Note: This entry is not an actual song-title prompt, but this song is on my running playlist and came on when I was thinking about the topic, below.
Song Title: “Doors Unlocked and Open” by Death Cab for Cutie (from Codes and Keys album)
As I lope along the shoreline, compulsorily glancing out over the glistening sea, it occurs to me that running and writing — both interests of mine — are a lot alike. Each requires an elaborate preamble that sometimes takes longer than the activity itself. Before running (especially at the beach) wind and temperature must be checked for optimum conditions, sunscreen liberally applied, shoes laced just so, playlist cued up, ipod running app ready. Then, when I’ve covered every other procrastination angle, I go to the bathroom … again.
During the run itself, I try to enjoy it, and sometimes that actually happens. I run with ease, not constantly trying to catch my breath. My body feels light and my mind wanders in a good way. Basically, I’m not slogging. But more often than not, my legs feel heavy, I frequently check time and distance, and I talk to myself as I would a whiny child: “Just to that yellow house,” “Only a half-mile to go,” “C’mon, don’t be a pansy!”
Similarly, I have to be in the “right” frame of mind to write. Usually this means bills have been paid, email checked (in at least the last 15 minutes), caffeine ingested, kids asleep or otherwise occupied, husband ensconced in his office, and no latest episode of “Mad Men” burning up the DVR queue.
When I finally start writing, there are those rare occasions when the words flow easily. But much of the time it is a start-stop situation, like a car with a bad battery. Sometimes I will get a text or call with an “urgent” issue. Every 20 minutes or so I have to get water or check my spam folder. A professional organizer once told me after some observation that I had about a 90-minute attention span. And she didn’t mean 90-minute increments. She meant for the whole time. That’s not SO bad, right? Well, ok, for a child…

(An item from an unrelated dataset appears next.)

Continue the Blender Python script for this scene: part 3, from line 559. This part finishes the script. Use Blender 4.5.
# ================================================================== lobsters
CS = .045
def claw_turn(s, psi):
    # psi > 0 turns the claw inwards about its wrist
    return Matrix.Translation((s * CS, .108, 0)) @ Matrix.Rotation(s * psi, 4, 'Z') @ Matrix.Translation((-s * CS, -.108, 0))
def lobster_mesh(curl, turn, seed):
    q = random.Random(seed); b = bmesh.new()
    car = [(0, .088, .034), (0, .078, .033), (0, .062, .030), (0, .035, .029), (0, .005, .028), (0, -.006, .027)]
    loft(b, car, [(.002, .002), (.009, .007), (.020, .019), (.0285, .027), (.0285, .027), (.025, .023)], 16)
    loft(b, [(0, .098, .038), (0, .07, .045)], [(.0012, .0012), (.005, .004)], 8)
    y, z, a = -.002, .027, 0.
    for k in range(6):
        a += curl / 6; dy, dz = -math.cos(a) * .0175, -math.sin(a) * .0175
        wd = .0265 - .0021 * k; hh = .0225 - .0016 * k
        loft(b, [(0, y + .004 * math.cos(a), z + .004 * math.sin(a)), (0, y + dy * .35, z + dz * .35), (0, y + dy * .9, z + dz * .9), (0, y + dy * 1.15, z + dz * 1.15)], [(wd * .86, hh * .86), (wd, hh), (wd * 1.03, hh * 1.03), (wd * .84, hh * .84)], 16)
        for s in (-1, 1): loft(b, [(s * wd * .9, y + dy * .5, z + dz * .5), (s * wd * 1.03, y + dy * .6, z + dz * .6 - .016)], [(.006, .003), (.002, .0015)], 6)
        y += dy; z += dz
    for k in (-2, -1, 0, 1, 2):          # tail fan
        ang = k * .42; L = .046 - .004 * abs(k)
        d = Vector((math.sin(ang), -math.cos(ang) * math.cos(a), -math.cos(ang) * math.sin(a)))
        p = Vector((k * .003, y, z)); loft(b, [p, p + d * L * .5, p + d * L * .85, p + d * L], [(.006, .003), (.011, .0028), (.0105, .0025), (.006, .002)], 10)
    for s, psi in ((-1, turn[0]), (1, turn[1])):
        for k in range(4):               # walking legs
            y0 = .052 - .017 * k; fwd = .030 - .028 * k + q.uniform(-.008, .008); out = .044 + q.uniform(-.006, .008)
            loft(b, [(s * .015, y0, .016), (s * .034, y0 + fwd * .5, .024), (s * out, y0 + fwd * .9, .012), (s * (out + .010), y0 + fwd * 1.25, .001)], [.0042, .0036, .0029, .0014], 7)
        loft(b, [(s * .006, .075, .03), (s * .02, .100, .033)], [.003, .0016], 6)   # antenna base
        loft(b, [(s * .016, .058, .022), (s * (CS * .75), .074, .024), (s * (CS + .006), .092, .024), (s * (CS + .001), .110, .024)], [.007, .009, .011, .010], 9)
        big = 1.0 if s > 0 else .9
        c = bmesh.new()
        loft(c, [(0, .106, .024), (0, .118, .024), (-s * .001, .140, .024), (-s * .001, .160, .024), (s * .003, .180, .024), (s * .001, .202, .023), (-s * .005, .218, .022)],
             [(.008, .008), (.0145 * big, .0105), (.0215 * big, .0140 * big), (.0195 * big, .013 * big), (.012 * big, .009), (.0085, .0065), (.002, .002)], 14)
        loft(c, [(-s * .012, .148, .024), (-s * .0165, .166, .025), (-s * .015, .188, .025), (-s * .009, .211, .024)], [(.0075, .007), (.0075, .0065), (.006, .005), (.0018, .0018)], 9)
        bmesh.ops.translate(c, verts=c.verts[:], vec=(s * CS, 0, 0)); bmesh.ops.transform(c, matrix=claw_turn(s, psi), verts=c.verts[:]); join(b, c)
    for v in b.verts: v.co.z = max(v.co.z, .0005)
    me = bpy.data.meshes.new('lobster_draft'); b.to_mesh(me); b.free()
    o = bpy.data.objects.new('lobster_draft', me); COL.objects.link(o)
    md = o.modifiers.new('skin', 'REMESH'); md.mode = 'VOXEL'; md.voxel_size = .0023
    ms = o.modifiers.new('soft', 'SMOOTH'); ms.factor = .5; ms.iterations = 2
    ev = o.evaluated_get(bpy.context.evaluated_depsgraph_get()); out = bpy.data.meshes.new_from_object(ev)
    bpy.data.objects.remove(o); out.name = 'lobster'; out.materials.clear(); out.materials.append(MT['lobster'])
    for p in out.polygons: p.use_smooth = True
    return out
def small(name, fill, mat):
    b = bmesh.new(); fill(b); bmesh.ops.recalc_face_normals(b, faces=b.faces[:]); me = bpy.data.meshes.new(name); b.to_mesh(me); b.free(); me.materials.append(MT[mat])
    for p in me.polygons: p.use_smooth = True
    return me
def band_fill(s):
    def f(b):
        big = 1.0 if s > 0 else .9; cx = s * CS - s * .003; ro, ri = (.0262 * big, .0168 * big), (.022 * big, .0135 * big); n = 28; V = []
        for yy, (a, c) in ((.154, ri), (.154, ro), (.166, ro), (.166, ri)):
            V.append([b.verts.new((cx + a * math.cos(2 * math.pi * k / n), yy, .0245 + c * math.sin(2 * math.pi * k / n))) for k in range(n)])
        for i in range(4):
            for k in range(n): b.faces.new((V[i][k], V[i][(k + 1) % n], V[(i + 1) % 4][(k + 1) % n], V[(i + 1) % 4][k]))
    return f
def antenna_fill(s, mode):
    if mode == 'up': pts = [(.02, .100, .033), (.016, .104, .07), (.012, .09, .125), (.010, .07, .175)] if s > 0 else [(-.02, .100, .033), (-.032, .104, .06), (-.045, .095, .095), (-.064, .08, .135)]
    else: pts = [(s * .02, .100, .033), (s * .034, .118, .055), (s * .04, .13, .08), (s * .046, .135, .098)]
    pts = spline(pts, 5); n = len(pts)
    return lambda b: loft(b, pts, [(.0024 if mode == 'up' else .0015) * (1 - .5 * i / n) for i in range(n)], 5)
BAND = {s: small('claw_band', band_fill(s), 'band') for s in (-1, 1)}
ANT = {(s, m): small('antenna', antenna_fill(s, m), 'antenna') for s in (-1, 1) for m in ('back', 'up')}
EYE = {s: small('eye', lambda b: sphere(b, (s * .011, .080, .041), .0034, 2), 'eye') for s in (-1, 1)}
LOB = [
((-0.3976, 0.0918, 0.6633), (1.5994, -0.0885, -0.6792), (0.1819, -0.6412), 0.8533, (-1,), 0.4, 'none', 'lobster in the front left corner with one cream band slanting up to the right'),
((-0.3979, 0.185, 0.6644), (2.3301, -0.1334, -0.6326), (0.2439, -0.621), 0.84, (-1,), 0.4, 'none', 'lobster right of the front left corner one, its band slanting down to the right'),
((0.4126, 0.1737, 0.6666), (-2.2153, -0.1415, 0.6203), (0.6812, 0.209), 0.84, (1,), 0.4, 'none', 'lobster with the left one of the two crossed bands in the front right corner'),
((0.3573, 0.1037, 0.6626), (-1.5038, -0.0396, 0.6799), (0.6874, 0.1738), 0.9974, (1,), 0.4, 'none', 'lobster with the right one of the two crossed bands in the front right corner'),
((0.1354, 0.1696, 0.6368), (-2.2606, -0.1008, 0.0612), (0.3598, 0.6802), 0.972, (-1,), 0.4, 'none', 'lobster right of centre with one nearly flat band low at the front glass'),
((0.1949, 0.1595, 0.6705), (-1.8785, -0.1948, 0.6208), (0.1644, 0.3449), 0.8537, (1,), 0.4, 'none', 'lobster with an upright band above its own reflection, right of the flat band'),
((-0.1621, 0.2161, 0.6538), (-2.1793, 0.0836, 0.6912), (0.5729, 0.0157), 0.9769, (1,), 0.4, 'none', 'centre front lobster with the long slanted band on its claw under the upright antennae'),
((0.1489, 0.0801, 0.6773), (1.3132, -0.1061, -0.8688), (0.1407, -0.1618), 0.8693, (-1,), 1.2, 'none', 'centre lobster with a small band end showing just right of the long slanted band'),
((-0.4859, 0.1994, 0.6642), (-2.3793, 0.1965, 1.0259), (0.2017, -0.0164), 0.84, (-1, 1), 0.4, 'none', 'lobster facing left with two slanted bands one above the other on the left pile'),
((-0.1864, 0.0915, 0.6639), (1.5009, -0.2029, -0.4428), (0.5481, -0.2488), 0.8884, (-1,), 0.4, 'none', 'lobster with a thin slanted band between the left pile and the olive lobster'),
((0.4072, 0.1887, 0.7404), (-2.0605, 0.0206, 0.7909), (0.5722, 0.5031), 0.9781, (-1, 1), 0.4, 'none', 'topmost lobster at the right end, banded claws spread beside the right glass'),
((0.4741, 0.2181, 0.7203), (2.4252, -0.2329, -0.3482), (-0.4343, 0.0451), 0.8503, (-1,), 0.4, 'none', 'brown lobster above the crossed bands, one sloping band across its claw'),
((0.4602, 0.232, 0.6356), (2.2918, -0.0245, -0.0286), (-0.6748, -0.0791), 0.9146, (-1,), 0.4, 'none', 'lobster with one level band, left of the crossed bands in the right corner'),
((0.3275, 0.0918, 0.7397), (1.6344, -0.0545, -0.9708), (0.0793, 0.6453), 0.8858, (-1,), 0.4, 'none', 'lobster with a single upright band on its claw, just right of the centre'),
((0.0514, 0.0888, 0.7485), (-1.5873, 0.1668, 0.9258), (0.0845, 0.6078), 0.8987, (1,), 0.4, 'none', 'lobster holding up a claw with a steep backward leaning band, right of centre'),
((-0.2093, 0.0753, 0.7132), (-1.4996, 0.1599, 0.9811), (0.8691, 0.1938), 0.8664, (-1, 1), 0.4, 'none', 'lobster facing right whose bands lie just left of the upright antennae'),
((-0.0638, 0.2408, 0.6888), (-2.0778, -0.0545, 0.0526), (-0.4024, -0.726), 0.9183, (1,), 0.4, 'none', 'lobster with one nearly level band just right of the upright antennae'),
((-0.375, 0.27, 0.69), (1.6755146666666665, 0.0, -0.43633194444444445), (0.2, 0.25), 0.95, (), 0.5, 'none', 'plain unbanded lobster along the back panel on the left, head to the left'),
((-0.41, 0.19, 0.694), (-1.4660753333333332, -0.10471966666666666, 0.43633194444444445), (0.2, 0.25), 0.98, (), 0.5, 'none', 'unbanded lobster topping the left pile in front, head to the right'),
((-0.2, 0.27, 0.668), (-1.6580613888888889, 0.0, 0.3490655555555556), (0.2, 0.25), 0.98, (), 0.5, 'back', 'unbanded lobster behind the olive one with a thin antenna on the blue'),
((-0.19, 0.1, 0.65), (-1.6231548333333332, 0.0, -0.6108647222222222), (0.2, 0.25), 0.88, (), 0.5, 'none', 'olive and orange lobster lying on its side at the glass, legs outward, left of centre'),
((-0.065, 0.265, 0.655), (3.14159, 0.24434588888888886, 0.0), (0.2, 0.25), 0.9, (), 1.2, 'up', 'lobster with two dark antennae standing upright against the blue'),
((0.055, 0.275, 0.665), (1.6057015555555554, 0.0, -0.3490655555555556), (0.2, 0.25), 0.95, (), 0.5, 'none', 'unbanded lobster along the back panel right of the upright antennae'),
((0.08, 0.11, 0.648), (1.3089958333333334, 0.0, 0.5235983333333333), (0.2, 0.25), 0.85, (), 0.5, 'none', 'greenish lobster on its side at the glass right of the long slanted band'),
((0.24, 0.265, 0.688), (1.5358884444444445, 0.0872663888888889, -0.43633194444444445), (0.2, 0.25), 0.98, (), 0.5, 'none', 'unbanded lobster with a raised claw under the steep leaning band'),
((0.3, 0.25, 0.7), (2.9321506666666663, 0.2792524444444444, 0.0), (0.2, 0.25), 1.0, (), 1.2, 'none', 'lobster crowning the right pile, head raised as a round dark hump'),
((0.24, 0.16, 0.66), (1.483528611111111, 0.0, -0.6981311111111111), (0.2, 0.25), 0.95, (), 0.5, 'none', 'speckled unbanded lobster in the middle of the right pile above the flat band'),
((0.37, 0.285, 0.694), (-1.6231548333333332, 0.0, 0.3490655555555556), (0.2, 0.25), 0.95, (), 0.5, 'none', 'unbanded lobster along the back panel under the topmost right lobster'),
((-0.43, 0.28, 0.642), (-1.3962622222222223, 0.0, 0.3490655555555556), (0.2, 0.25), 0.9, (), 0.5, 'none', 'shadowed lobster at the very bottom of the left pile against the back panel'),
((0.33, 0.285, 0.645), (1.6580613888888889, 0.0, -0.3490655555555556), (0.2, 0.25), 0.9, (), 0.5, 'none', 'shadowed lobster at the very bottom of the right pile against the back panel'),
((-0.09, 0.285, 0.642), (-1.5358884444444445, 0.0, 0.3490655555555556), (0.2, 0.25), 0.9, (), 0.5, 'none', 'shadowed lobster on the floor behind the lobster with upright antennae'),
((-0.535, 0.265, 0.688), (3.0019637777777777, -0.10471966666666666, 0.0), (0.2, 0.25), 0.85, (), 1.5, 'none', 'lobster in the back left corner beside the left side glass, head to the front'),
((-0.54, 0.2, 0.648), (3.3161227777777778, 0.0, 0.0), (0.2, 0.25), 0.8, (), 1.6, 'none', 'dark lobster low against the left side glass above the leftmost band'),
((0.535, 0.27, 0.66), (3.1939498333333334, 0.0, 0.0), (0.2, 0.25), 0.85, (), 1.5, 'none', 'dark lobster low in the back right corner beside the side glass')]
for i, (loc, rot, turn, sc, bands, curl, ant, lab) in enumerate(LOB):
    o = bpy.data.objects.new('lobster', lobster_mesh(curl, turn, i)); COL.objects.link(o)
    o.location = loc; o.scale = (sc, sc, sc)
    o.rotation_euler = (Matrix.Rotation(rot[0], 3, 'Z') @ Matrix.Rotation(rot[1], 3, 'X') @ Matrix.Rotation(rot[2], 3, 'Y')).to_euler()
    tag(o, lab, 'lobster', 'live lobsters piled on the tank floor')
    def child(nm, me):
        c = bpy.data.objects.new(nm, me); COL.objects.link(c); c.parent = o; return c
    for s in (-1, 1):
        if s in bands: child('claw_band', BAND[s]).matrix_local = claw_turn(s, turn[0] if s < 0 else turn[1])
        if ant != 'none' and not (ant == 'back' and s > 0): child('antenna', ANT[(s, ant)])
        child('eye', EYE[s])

But if I can get the battery going, I’m usually writing for something like that 90-minute span. Or at least to the point that I’ve feel like I’ve written SOMETHING. Sometimes I quit in the middle of a thought, so that I know where to pick up the next time. I heard Ernest Hemingway did that.
I love Anne Lamott’s comparison of the writing process to advice her father once gave her brother, who hadn’t begun a report on birds that was due the next day: Take it “bird by bird.” (That’s also the title of her book — one of the best ever on writing.) Running, and writing even, is just one foot in front of the other (even if your shoulders are hunched over) til you’ve gone far enough to catch your breath. And at that point, occasionally, it gets easier and you keep going.
I was thinking of the word “strive” and how it seems to encapsulate both “try” and “strength.” First, you have to have the intention — the desire to try — and secondly, you need the strength to take those first few steps.